I did an upgrade from the DVD and now I no longer see a grub menu or desktop. I can only login via console with the green openSUSE background. I booted to a KDE live CD I have to post this. The funny thing is I looked at boot and grub all the appropriate files seem to be there.Hoping it’s something simple. My Desktop is KDE4.
Do you know how to mount, locate and post a copy of your /boot/grub/menu.lst file? While there can be more than one problem, not seeing a boot menu says something could be wrong about the file configuration settings in this menu. You would do this from the live disk. You may be able to find the partition in the “My Computer” icon of the LiveCD.
Thank You,
If you don’t see a menu then the time out has been set to 0. Grub must be there and functional to have the boot at all.
No desktop may indicate a video driver problem. Tell us the video card or chip.
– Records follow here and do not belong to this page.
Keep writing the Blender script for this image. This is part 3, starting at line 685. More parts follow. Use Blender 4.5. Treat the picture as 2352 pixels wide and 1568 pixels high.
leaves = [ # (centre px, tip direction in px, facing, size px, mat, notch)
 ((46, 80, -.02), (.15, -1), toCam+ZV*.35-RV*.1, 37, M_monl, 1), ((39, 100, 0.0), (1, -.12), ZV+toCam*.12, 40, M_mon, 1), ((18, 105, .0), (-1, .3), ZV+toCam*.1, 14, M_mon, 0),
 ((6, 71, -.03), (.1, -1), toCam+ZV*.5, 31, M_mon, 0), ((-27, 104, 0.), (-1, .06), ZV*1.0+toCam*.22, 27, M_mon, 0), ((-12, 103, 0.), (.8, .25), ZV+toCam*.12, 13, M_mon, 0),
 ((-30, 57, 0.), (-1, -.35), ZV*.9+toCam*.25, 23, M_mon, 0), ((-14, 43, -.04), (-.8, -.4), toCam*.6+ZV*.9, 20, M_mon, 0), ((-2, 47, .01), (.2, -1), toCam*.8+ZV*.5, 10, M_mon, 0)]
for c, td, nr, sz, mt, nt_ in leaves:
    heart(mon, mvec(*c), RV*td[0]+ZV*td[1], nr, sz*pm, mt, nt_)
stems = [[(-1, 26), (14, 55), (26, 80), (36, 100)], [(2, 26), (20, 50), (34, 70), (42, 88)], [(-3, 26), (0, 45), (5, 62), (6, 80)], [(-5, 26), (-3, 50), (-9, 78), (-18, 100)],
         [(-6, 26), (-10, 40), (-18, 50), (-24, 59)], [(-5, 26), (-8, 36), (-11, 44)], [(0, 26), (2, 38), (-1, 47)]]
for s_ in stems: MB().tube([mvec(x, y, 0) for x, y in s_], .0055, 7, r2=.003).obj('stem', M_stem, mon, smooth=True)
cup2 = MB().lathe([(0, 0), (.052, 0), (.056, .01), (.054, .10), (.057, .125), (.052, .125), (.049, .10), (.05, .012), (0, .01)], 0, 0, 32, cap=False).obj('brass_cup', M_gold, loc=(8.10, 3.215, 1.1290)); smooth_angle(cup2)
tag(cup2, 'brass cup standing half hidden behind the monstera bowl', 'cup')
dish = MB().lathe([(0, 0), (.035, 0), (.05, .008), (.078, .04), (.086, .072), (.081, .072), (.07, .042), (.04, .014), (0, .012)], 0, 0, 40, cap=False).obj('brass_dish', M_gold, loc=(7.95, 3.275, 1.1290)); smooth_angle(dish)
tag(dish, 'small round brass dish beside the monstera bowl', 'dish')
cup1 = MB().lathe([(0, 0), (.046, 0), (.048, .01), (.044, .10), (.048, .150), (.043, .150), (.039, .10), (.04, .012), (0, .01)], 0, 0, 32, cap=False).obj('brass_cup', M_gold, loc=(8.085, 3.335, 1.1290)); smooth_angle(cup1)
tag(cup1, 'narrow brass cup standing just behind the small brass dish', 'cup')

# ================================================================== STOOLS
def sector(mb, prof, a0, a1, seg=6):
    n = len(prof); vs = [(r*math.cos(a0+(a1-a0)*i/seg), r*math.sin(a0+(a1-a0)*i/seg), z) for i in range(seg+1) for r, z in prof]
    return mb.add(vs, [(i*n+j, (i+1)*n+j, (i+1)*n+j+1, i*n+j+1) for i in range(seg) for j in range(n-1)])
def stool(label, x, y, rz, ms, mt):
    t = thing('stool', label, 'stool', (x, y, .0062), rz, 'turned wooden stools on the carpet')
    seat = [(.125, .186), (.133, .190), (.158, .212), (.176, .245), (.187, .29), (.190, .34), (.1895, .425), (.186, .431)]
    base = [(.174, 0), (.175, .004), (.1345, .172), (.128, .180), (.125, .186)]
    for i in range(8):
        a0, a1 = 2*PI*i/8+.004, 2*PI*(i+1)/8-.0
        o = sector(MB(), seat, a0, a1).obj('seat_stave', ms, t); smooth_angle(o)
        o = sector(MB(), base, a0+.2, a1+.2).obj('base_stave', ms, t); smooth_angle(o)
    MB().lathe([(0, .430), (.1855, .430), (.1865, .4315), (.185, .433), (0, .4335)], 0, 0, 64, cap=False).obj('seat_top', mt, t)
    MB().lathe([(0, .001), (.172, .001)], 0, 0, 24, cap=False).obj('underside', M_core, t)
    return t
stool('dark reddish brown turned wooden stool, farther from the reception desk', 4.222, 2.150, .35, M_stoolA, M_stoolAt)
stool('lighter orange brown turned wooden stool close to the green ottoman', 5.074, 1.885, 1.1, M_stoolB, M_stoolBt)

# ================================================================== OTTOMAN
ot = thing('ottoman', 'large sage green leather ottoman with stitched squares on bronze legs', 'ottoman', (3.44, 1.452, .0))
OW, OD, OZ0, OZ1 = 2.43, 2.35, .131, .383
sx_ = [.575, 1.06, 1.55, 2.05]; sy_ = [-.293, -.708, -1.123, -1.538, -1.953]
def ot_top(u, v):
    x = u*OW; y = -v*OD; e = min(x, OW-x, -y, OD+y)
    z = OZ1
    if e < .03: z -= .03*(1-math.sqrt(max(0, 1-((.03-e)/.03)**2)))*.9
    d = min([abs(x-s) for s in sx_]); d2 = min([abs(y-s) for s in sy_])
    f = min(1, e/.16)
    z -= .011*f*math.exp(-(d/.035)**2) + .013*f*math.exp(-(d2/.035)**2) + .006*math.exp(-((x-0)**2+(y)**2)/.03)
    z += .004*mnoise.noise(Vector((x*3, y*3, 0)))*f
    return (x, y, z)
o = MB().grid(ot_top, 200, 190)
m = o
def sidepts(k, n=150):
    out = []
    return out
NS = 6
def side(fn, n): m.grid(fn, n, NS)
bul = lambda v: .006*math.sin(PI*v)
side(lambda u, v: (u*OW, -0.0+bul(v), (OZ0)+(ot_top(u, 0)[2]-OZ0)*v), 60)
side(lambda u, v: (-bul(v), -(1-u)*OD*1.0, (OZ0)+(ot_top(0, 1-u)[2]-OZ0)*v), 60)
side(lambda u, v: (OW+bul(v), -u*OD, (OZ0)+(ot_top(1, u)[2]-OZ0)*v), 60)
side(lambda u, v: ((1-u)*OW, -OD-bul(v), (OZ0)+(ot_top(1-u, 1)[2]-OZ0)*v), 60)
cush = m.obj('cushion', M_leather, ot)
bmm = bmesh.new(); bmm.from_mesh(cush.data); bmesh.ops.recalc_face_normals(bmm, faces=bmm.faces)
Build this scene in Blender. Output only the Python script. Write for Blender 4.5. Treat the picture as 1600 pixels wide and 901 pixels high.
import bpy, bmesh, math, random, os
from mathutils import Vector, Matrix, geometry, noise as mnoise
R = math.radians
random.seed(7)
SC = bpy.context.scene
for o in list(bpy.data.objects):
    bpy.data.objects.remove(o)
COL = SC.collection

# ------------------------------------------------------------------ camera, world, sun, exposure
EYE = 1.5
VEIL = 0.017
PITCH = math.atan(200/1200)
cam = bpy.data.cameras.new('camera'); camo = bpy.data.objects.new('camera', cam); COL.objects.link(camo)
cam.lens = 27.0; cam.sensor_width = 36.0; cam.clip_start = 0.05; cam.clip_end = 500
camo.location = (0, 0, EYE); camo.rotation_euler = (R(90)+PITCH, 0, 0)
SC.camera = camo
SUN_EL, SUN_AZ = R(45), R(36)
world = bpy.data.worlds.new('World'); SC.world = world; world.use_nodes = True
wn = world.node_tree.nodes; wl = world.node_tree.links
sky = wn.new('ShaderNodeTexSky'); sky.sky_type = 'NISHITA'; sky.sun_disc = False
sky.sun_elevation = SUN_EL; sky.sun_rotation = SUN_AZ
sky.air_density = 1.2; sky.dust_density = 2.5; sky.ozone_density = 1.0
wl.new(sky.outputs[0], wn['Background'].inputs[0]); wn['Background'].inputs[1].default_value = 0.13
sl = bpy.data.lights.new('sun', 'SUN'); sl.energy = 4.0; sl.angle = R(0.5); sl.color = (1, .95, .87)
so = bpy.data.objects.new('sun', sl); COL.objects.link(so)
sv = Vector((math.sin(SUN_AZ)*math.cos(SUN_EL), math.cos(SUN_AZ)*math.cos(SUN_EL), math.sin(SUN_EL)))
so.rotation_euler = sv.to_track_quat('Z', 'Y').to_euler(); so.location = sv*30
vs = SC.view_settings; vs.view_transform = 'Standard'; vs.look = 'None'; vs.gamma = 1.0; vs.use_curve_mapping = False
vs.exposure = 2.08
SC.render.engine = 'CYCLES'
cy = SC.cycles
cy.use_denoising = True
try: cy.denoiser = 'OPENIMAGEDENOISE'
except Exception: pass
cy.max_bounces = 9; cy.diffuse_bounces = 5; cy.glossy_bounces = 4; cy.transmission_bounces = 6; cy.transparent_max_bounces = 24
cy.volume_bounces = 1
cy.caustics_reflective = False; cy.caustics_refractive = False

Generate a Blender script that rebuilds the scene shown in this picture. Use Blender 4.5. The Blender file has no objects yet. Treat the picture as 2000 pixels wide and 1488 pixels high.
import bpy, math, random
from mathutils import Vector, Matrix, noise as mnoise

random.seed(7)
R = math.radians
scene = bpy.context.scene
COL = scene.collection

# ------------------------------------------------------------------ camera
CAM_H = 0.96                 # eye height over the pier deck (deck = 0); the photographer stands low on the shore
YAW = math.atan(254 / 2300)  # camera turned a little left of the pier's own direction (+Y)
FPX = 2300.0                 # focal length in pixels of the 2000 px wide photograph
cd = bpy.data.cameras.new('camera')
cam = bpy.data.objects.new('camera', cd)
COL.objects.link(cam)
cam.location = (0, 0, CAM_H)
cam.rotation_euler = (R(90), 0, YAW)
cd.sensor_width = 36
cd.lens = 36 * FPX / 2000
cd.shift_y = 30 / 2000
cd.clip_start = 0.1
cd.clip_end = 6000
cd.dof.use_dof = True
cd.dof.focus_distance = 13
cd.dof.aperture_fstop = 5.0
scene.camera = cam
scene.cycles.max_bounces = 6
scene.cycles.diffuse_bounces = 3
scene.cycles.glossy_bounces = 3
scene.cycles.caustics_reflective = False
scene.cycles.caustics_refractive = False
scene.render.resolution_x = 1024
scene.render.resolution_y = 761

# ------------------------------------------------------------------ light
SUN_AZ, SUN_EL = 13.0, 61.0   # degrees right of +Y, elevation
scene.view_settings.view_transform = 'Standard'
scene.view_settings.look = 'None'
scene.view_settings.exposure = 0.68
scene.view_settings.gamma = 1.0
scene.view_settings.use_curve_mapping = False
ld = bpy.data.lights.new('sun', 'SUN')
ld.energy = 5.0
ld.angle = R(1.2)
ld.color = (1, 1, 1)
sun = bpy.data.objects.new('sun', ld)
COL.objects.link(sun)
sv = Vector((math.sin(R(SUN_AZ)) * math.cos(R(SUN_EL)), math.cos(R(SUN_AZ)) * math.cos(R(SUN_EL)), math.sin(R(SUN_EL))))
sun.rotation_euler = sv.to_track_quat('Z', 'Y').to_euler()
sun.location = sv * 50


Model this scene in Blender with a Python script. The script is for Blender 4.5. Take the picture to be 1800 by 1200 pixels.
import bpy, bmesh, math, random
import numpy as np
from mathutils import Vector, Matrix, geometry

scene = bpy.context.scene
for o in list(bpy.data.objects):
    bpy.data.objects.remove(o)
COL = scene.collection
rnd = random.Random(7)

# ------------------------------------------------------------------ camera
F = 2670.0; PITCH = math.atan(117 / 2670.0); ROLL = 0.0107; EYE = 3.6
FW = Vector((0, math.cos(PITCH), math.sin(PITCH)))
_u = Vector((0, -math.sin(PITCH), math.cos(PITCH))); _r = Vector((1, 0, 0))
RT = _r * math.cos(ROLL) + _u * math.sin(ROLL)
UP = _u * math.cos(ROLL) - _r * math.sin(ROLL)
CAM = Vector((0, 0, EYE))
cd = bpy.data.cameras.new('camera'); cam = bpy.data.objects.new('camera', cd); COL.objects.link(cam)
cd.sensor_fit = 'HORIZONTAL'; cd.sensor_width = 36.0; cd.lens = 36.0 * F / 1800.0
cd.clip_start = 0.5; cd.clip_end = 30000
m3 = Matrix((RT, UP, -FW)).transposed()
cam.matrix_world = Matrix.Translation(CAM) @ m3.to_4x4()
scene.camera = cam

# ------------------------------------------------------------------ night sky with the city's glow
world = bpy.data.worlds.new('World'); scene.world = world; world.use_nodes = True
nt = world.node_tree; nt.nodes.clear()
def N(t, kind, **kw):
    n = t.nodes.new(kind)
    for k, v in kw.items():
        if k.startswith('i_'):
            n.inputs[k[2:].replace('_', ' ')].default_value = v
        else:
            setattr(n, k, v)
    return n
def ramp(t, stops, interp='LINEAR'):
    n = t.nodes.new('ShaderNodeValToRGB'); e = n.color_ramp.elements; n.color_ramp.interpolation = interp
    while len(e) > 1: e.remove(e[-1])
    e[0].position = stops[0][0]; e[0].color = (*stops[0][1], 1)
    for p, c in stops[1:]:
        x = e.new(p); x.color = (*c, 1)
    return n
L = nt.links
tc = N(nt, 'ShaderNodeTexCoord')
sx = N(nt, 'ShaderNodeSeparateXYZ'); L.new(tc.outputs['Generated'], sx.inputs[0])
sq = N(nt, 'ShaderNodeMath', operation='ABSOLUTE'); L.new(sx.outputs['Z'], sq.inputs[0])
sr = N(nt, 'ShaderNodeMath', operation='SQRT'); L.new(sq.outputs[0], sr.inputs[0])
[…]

After some investigation It looked like menu.lst had the wrong hard drive listed. Running startx yielded Failed to load module “nvidia” (module does not exsist,0)
No drivers avalible
Fatal Server error:
No screens found
Xinit failed /usr/bin/xorg is not setuid
So I am guessing that I will have to reinstall my video drivers from console oh what joy.
Here are my menu.lst and device.map
Modified by YaST2. Last modification on Wed Nov 16 12:28:07 CST 2011
THIS FILE WILL BE PARTIALLY OVERWRITTEN by perl-Bootloader
For the new kernel it try to figure out old parameters. In case we are not able to recognize it (e.g. change of flavor or strange install order ) it it use as fallback installation parameters from /etc/sysconfig/bootloader
default 0
timeout 20
##YaST - generic_mbr
gfxmenu (hd0,1)/boot/message
##YaST - activate
###Don’t change this comment - YaST2 identifier: Original name: linux###
title Desktop – openSUSE 12.1 - 3.1.0-1.2
root (hd0,1)
kernel /boot/vmlinuz-3.1.0-1.2-desktop root=/dev/sda2 resume=/dev/disk/by-id/ata-WDC_WD20EARX-00PASB0_WD-WMAZA6026378-part2 resume=/dev/disk/by-id/ata-WDC_WD20EARX-00PASB0_WD-WMAZA6026378-part1 splash=silent quiet showopts 16 bits (mode 0x314) 16 bits (mode 0x303) 16 bits (mode 0x305) vga=0x317
initrd /boot/initrd-3.1.0-1.2-desktop
###Don’t change this comment - YaST2 identifier: Original name: failsafe###
title Failsafe – openSUSE 12.1 - 3.1.0-1.2
root (hd0,1)
kernel /boot/vmlinuz-3.1.0-1.2-desktop root=/dev/sda2 showopts apm=off noresume nosmp maxcpus=0 edd=off powersaved=off nohz=off highres=off processor.max_cstate=1 nomodeset x11failsafe vga=0x314
initrd /boot/initrd-3.1.0-1.2-desktop
###Don’t change this comment - YaST2 identifier: Original name: windows 1###
title Windows 7
map (hd1) (hd0)
map (hd0) (hd1)
rootnoverify (hd1,0)
makeactive
chainloader +1
(hd2) /dev/disk/by-id/ata-WDC_WD10EVDS-63U8B0_WD-WCAV55510204
(hd0) /dev/disk/by-id/ata-WDC_WD20EARX-00PASB0_WD-WMAZA6026378
(hd1) /dev/disk/by-id/ata-ST3120827AS_5MS043FG
(hd3) /dev/disk/by-id/usb-WDC_WD80_0JD-32HKA0_DA91555513FF-0:0
Also I do not see any kind of screen until the green console logon screen I have a digital monitor and I think that might be from not having the video drivers installed correct me if i am wrong. Thanks for the quick reply’s and help. I think one of the main reasons to stick with a distro is the community.
So this is a curious message to get on a “new” install of openSUSE: “After some investigation It looked like menu.lst had the wrong hard drive listed. Running startx yielded Failed to load module “nvidia” (module does not exsist,0)”
openSUSE does not load nVIDIA by itsself. You may indeed need to use the kernel command: nomodeset if you have nVIDIA hardware. Here is a pointer to loading the nVIDIA driver the hard way: Installing the nVIDIA Video Driver the Hard Way - Blogs - openSUSE Forums
You could download the driver with the LiveCD, but I would try nomodeset on reboot and uninstall nVIDIA if you really did an upgrade.
Thank You,
Thanks. Gonna try your bash script that should do it from run level 3 hopefully this will work because i don’t see a grub screen or the first suse boot so no real way to know when to press 3. Gonna give it a go and see what happens. Thanks again.
Thanks James your script worked great. I am now back in my desktop I can’t thank you enough for your help.